President of the United States Donald Trump has said that he did not want Indian Prime Minister Narendra Modi and other world leaders, who visited him this year, to see the tents and graffiti near federal buildings in Washington DC and, therefore, ordered the cleaning up of the American capital.
“We’re cleaning up our city. We’re cleaning up this great capital, and we’re not going to have crime, and we’re not going to stand for crime, and we’re going to take the graffiti down, and we’re already taking the tents down, and we’re working with the administration,” said Trump on Friday, in remarks at the Department of Justice.
He said that so far the Mayor of Washington DC Muriel Bowser had been doing a good job cleaning up the capital. “We said there are tents galore right opposite the State Department. They have to come down. And they took them down right away. And so so far, so good. We want to have a capital that can be the talk of the world,” said Trump.
When Prime Minister Modi of India, the President of France [Emmanuel Macron], and all of these people… Prime Minister of the United Kingdom [Keir Starmer], they all came to see me over the last week and a half. And when they come in…I had the route run. I didn’t want to have them see tents. I didn’t want to have them see graffiti. I didn’t want to have them see broken barriers and potholes in the roads. And we had it looking beautiful.
President of the United States Donald Trump

Indicating that the clean-up of entire Washington DC would continue even after the VIP route clean-up was done, Trump said, “And we’re going to do that for the city, and we’re going to have a crime-free capital. When people come here, they’re not going to be mugged or shot or raped. They’re going to have a crime-free capital, again; it’s going to be cleaner and better and safer than it ever was and it’s not going to take us too long.”

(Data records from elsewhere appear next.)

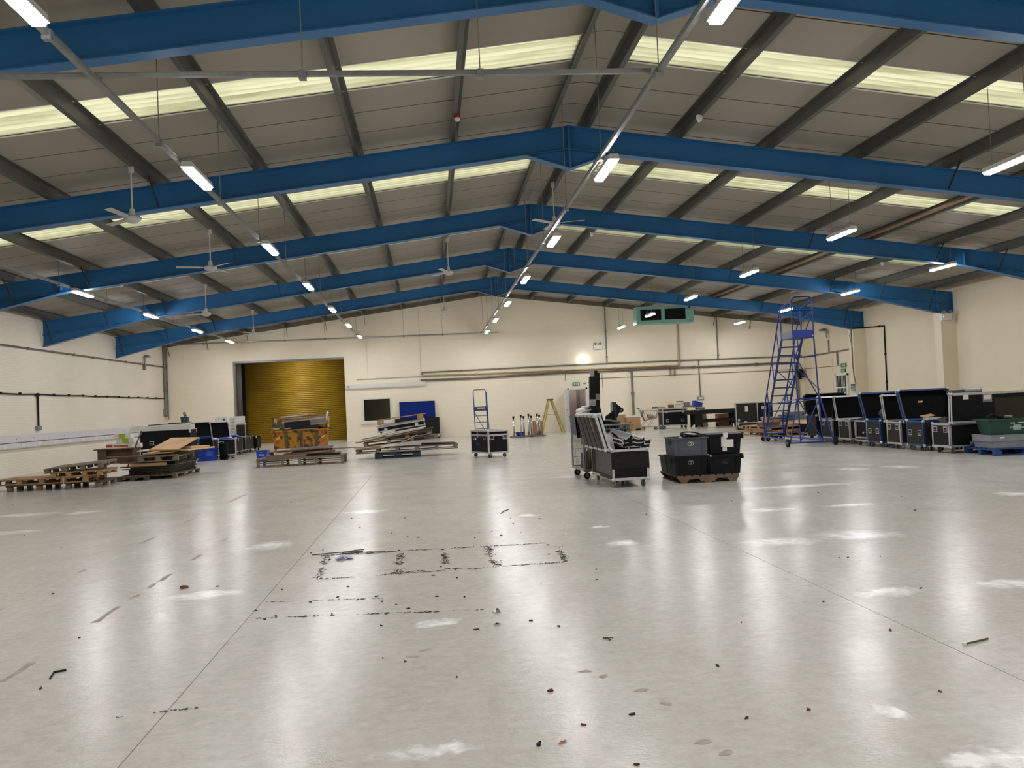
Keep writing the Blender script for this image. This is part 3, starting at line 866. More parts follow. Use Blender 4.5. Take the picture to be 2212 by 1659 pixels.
run('black_cable', 'thin looped dark cable beside the far pier', 'cable', [(XR - .57, 33.1, 3.8), (XR - .6, 33.3, 3.6), (XR - .575, 33.2, 3.2)], .012, m_darkpipe)
sb = thing('switch_box', 'small pale blue isolator box low on the far pier', 'switch', (XR - .57, 33.2, 1.40))
bx('enclosure', sb, (.1, .2, .22), (-.05, 0, 0), mat('pale_blue_enclosure', '7fa0a4', .5)); bx('isolator_knob', sb, (.04, .08, .08), (-.11, 0, .02), m_dgalv); bx('cover', sb, (.1, .14, .06), (-.05, 0, .14), m_black)
fl = thing('wall_camera', 'grey flood lamp bracket high on the right wall near the corner', 'lamp', (XR, 36.3, 3.75))
MB().path([(0, 0, 0), (-.1, 0, .0), (-.12, 0, .3), (-.12, .35, .36)], .045).build('bracket', m_galv, fl)
bx('lamp_head', fl, (.16, .34, .10), (-.12, .36, .36), m_galv); bx('junction_box', fl, (.1, .16, .22), (-.05, .02, .05), m_white)
# barred fire exit door
gd = thing('door_4', 'barred metal gate over the fire exit in the right wall', None, (XR, 35.25, 0)); tag(gd, kind='structure')
bx('door_leaf', gd, (.04, .95, 1.98), (-.02, 0, .99), m_black)
MB().box(-.08, 0, -.55, -.475, 0, 2.06).box(-.08, 0, .475, .55, 0, 2.06).box(-.08, 0, -.55, .55, 1.98, 2.06).build('door_frame', m_offw, gd)
for i in range(7):
    bx('bar', gd, (.014, .02, 1.96), (-.055, -.40 + .133 * i, .99), m_offw)
for z in (.6, 1.45):
    bx('cross_bar', gd, (.03, .95, .05), (-.075, 0, z), m_offw)
bx('push_sign', gd, (.01, .26, .26), (-.045, -.12, 1.60), m_green)
# outline of a bricked-up doorway
t4 = MB().box(XR - .012, XR, 38.2, 38.26, 0, 2.75).box(XR - .012, XR, 36.1, 38.26, 2.72, 2.78).box(XR - .012, XR, 36.1, 36.16, 0, 2.75).build('trim_4', m_wright)
tag(t4, 'faint raised outline of a blocked doorway on the right wall', None, None, 'structure')

# ---- left wall services
xl = XL + .04
run('cable_conduit', 'upper brown conduit along the left wall', 'conduit', [(xl, 10, 3.66), (xl, 24.6, 3.71), (xl, 38.85, 3.76)], .028, m_darkpipe, 1.6)
ca = [(xl, 8 + i * 1.1, 2.35 + .012 * math.sin(i * 2.3)) for i in range(29)]
cab = run('armoured_cable', 'dark cable clipped along the left wall with a drop to a socket', 'cable', ca, .022, m_black, None, 6)
for i in range(28):
    MB().cbox((0, i * 1.1, .01), (.06, .05, .07)).build('clip', m_black, cab)
dp = run('socket_drop', 'twin dark cables dropping to a grey socket on the left wall', 'socket', [(xl, 26.5, 2.36), (xl, 26.68, 2.28), (xl, 26.68, 1.40)], .022, m_black)
MB().path([(0, .35, 0), (0, .22, -.08), (0, .20, -.96)], .02).build('pipe_run', m_black, dp)
bx('socket_box', dp, (.08, .26, .13), (-.0, .19, -1.02), m_galv)
run('corner_conduit', 'thick grey vertical conduit in the left back corner', 'conduit', [(XL + .06, 38.9, 4.72), (XL + .06, 38.9, 1.55)], .055, m_dgalv, 1.0)
run('corner_conduit', 'thin grey conduit beside the thick one in the left corner', 'conduit', [(XL + .16, 38.95, 4.6), (XL + .16, 38.95, 1.4)], .02, m_dgalv, .8)
bx_c = thing('wall_box', 'small grey switch box on the corner conduit', 'switch', (XL + .06, 38.85, 1.72)); bx('enclosure', bx_c, (.2, .1, .3), (0, -.05, 0), m_dgalv); bx('cover', bx_c, (.16, .02, .26), (0, -.11, 0), m_galv)
fl2 = thing('wall_camera', 'grey flood lamp bracket high on the left wall near the corner', 'lamp', (XL, 36.3, 3.72))
MB().path([(0, 0, 0), (.08, 0, 0), (.1, 0, .33), (.1, .3, .38)], .04).build('bracket', m_galv, fl2); bx('lamp_head', fl2, (.14, .3, .09), (.1, .3, .38), m_galv); bx('junction_box', fl2, (.1, .14, .2), (.05, 0, -.1), m_dgalv)
# dado trunking: upper channel, lid line and lower sockets row
m_dado = mat('lilac_white_trunking', 'cdcace', .4, 0, .04, 4)
td = thing('dado_trunking', 'long white dado trunking along the foot of the left wall', 'trunking', (XL, 11, .79))
MB().box(0, .09, 0, 25.2, 0, .385).build('trunking_body', m_dado, td)
MB().box(.09, .105, 0, 25.2, .175, .375).build('trunking_lid', m_dado, td)
MB().box(.09, .098, 0, 25.2, .155, .165).build('joint_line', m_black, td)
MB().box(.09, .10, 0, 25.2, .02, .145).build('lower_lid', m_dado, td)
for i in range(24):
    bx('screw_cover', td, (.006, .03, .03), (.108, .5 + i * 1.05, .27), m_dgalv)
    bx('outlet_plate', td, (.012, .22, .10), (.105, .9 + i * 1.05, .08), m_white)
td2 = thing('dado_trunking', 'short white dado trunking on the back wall behind the open cases', 'trunking', (-11.6, YB - .1, .79))
MB().box(0, 2.6, 0, .1, 0, .385).build('trunking_body', m_dado, td2); MB().box(0, 2.6, -.012, 0, .17, .375).build('trunking_lid', m_dado, td2)

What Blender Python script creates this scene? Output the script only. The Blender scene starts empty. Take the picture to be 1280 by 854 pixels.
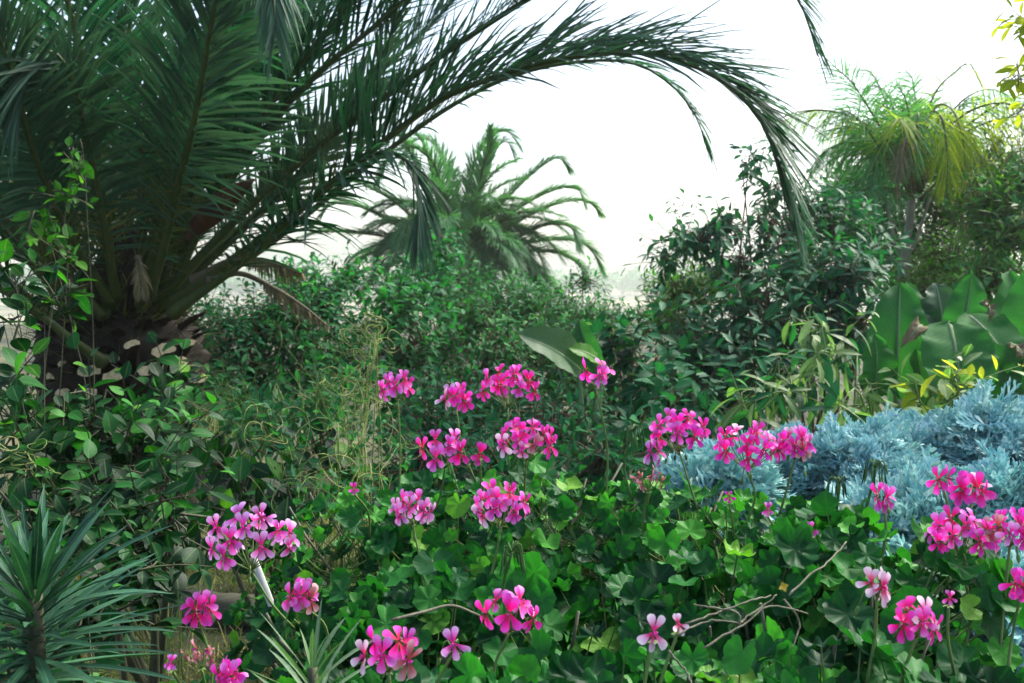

PM Modi visited the White House for a bilateral meeting with Trump on February 13, the fourth foreign leader hosted by Trump in just weeks after his inauguration in January 2025.

Within less than a month of the start of Trump’s second term in the White House, he had hosted Israeli Prime Minister Benjamin Netanyahu, Japanese Prime Minister Shigeru Ishiba, and Jordan’s King Abdullah II.
French President Emmanuel Macron and UK Prime Minister Keir Starmer are among the other foreign leaders Trump has hosted in his second term so far.